# REQUIREMENT
Without including any pictures, write out the listing below exactly.

+---+

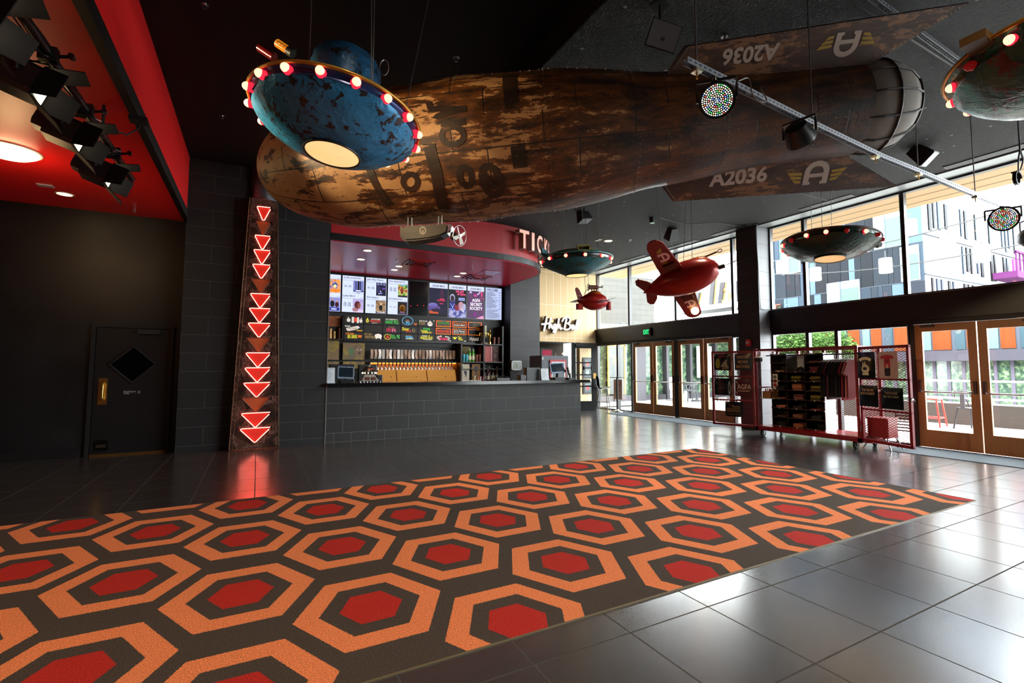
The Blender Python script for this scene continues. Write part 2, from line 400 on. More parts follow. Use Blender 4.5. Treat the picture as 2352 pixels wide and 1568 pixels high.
def leaf(y0, y1, hinge_far=True):
    dn[0] += 1; y0 += .008; y1 -= .008
    b = MB(); x0, x1 = 9.93, 9.975
    b.box(x0, x1, y0, y0+.115, .01, 2.085, DOORW); b.box(x0, x1, y1-.115, y1, .01, 2.085, DOORW)
    b.box(x0, x1, y0+.115, y1-.115, 1.96, 2.085, DOORW); b.box(x0, x1, y0+.115, y1-.115, .01, .3, DOORW)
    o = S(b, 'door_%d' % dn[0])
    S(MB().box(9.95, 9.957, y0+.112, y1-.112, .295, 1.965, GLASS), 'pane', o)
    b = MB(); b.tube([(9.92, y0+.06, .97), (9.87, y0+.09, .95), (9.865, y0+.14, .94), (9.865, y1-.14, .94), (9.87, y1-.09, .95), (9.92, y1-.06, .97)], .014, CHR)
    pb = S(b, 'push_bar', o, 60)
    for y in (y0+.05, y1-.05): S(MB().box(9.895, 9.93, y-.02, y+.02, .93, 1.13, D('3a1512', .4)), 'bracket', pb)
    yc = y1-.3 if hinge_far else y0+.12
    b = MB(); b.box(9.9, 9.93, yc, yc+.2, 2.03, 2.07, D('4a3a2a', .4)); b.box(9.87, 9.885, yc+.05, yc+.25, 2.085, 2.095, STEEL); b.box(9.875, 9.93, yc+.05, yc+.065, 2.05, 2.095, STEEL)
    S(b, 'door_closer', o)
leaf(10.84, 11.72, 1); leaf(9.97, 10.84, 0); leaf(8.97, 9.87, 1); leaf(8.08, 8.97, 0); leaf(3.42, 4.29, 1); leaf(2.54, 3.42, 0)
leaf(1.56, 2.42, 1); leaf(.68, 1.56, 0)
b = MB(); b.box(9.9, 10.0, 9.87, 9.97, 0, 2.1, FR); S(b, 'trim_9')
b = MB(); b.box(9.9, 10.0, 4.28, 4.36, 0, 2.1, FR); S(b, 'trim_10')
b = MB(); b.box(9.9, 10.0, 2.42, 2.54, 0, 2.1, FR); S(b, 'trim_11')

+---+

# FINAL RESULT
The Blender Python script for this scene continues. Write part 2, from line 400 on. More parts follow. Use Blender 4.5. Treat the picture as 2352 pixels wide and 1568 pixels high.
def leaf(y0, y1, hinge_far=True):
    dn[0] += 1; y0 += .008; y1 -= .008
    b = MB(); x0, x1 = 9.93, 9.975
    b.box(x0, x1, y0, y0+.115, .01, 2.085, DOORW); b.box(x0, x1, y1-.115, y1, .01, 2.085, DOORW)
    b.box(x0, x1, y0+.115, y1-.115, 1.96, 2.085, DOORW); b.box(x0, x1, y0+.115, y1-.115, .01, .3, DOORW)
    o = S(b, 'door_%d' % dn[0])
    S(MB().box(9.95, 9.957, y0+.112, y1-.112, .295, 1.965, GLASS), 'pane', o)
    b = MB(); b.tube([(9.92, y0+.06, .97), (9.87, y0+.09, .95), (9.865, y0+.14, .94), (9.865, y1-.14, .94), (9.87, y1-.09, .95), (9.92, y1-.06, .97)], .014, CHR)
    pb = S(b, 'push_bar', o, 60)
    for y in (y0+.05, y1-.05): S(MB().box(9.895, 9.93, y-.02, y+.02, .93, 1.13, D('3a1512', .4)), 'bracket', pb)
    yc = y1-.3 if hinge_far else y0+.12
    b = MB(); b.box(9.9, 9.93, yc, yc+.2, 2.03, 2.07, D('4a3a2a', .4)); b.box(9.87, 9.885, yc+.05, yc+.25, 2.085, 2.095, STEEL); b.box(9.875, 9.93, yc+.05, yc+.065, 2.05, 2.095, STEEL)
    S(b, 'door_closer', o)
leaf(10.84, 11.72, 1); leaf(9.97, 10.84, 0); leaf(8.97, 9.87, 1); leaf(8.08, 8.97, 0); leaf(3.42, 4.29, 1); leaf(2.54, 3.42, 0)
leaf(1.56, 2.42, 1); leaf(.68, 1.56, 0)
b = MB(); b.box(9.9, 10.0, 9.87, 9.97, 0, 2.1, FR); S(b, 'trim_9')
b = MB(); b.box(9.9, 10.0, 4.28, 4.36, 0, 2.1, FR); S(b, 'trim_10')
b = MB(); b.box(9.9, 10.0, 2.42, 2.54, 0, 2.1, FR); S(b, 'trim_11')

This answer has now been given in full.